Hawaiian lavas can be generated from peridotite-derived primary magmas via a three-step process: (1) partial melting at 3–4 GPa, (2) extensive clinopyroxene and garnet fractionation in deep lithospheric magma chambers at ~90–100 km, and (3) orthopyroxene assimilation coupled with olivine precipitation during ascent through the shallower lithosphere (~60–10 km). This high-pressure crystallization and re-equilibration model reproduces major-element trends, Ni systematics, REE patterns, and mineralogical observations of Hawaiian shield tholeiites and post-shield alkaline lavas without requiring dominant recycled oceanic crust in the source. The findings highlight the importance of deep fractionation and lithospheric melt–rock interactions in shaping ocean-island basalt compositions. Future work should refine partitioning parameters at relevant P–T–X conditions, quantify kinetics of opx assimilation and garnet breakdown during ascent, integrate isotopic constraints, and explore variability across different Hawaiian volcanoes and eruption stages.

Limitations
  • The model relies on assumptions about source composition (75:25 primitive mantle:depleted mantle), partition coefficients (Ni, REE) at 3.0 GPa, and low-pressure Ni partitioning between olivine and melt; uncertainties in these inputs affect quantitative outcomes.

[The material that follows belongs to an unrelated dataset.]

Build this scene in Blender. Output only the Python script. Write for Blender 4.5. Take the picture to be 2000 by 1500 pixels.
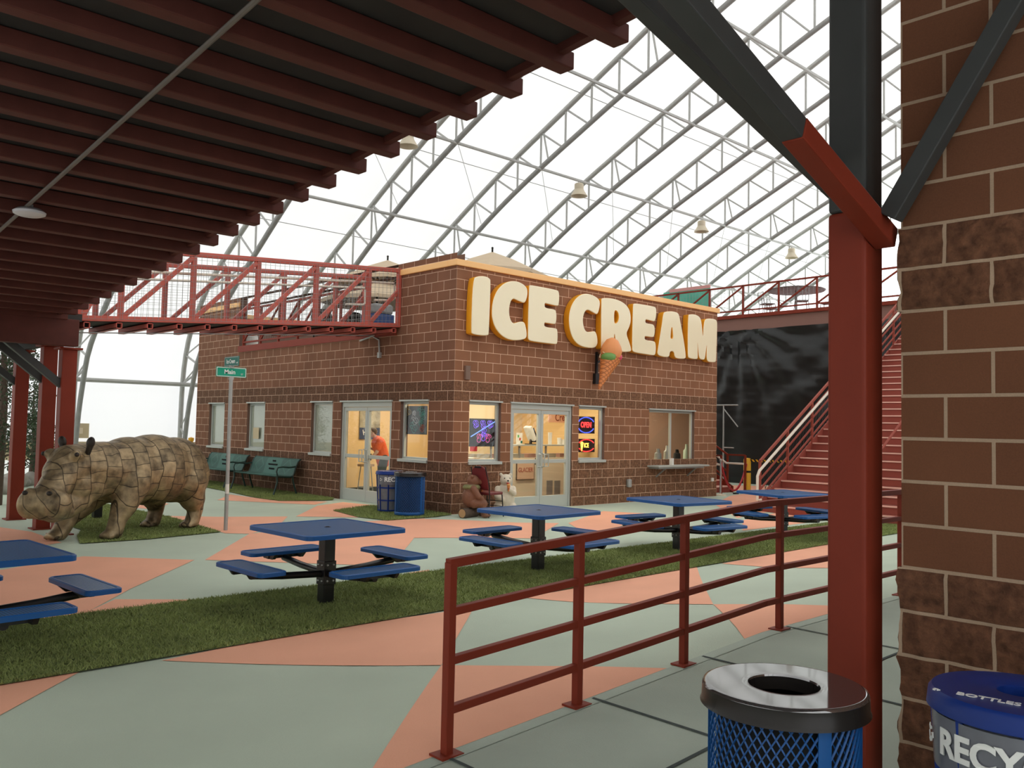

  • Experimental runs are at a fixed pressure (3.0 GPa) and a discrete set of temperatures; natural systems experience pressure–temperature–composition paths that may vary spatially and temporally.
  • The degree of orthopyroxene assimilation (0–30 wt%) and the opx-assimilated/olivine-precipitated ratio (1.2–1.4) are based on literature and modeling; direct constraints in the Hawaiian lithosphere are limited.
  • REE model fits require assuming partial decomposition (~10 wt%) of precipitated garnet during ascent; the extent and timing of garnet breakdown in nature remain uncertain.
  • Magma transport mechanisms in the lithosphere (fracturing vs. porous flow) are inferred from seismic and theoretical considerations, with limited direct observations.
  • Isotopic signatures are not explicitly modeled; while major/trace elements can be explained without recycled oceanic crust, isotopic data often imply its presence, indicating additional source heterogeneity not addressed here.